――コロナでピンチにある業界、企業は何をすべきでしょうか。

奥野 例えば我々が投資している本当にいい会社っていうのは、こういう状況下でも元気に頑張るんですよ。むしろ「勇躍する」って言ったほうがいいですね。競合相手が落ち込んでいる時だからこそ、シェアを取りに行くとか、それが企業の戦いの本質ですよね。本来的には「生き残り合戦」なので、こういう状況の時に勇躍しないような会社は、そもそも資本市場にいる資格がないんです。

今がチャンスなんですよ。企業同士の闘いにおいて、相手が落ち込んでいるときこそ、攻めどきなのですから。だからピンチの状態にある業界や企業は、どのように違いを見せるのかっていうことが大事ですよね。航空産業でもホテル業界でも同じだと思うんですよ。みんなが落ちているからそれでいいや、というような話じゃなくて、どのようにすればこれから生き残ることができるのか、それは自分の頭で考えるしかないのです。それを国に助けてもらおうとか、銀行に助けてもらうことを解決策として考えているだけだとすると、その時点で終わりですね。

「短期的な業績」と「その企業の有する競争力」というのは全く別物です。今回のコロナでも、震災のときでもそうですし、円高局面のときでもそうですけど、短期的なショックが短期的な業績にヒットするのは避けようがないです。だからといって競争力がなくなるかというと、そういう話にはならない。競争力というのは相対的なものだから。将来の競争力をつけるべく、このようなコロナ禍でも従業員を解雇しないで、逆にセールスを増強しておくと、正常に戻ったときに浮上できるわけです。こういった不況こそが他社との違いを見せる最大のチャンスなんです。不況のときはみんな人を解雇したり、研究開発費を削るんです。でもこういうときにこそ、やるべきことをしっかりやっておけば、浮上したときに全然違う世界になる。ピンチにあるときこそ、自分の競争優位が何かというのをしっかり見極めて、そこに対して投資をするということなんですね。こういうときにこそ差が出てくるわけです。

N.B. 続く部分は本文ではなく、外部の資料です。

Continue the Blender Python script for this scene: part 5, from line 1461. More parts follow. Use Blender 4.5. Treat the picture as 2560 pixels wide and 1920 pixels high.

――この状況下で御社が運用する投資信託「おおぶね」の運用実績はいかがだったのでしょうか。

奥野 僕らが投資しているのは、社会にとって必要不可欠な財とサービスを提供している企業であり、他社がその事業領域への参入をあきらめるほどの強い参入障壁を築いています。さらに、「人口動態」や「高齢化」などの自明かつ不可逆的に起こる社会構造の変化を追い風にできる、すなわち長期潮流に乗っている企業です。「付加価値の高い産業」、「圧倒的な競争優位」、「長期潮流」の三つが重なったところの構造的に強靭な企業®に投資をしているので、そもそも株価もそれほど下落しませんでした。今となっては普通に戻って高値を更新している会社も結構多いです。よって、全体的には非常にいいパフォーマンスになっています。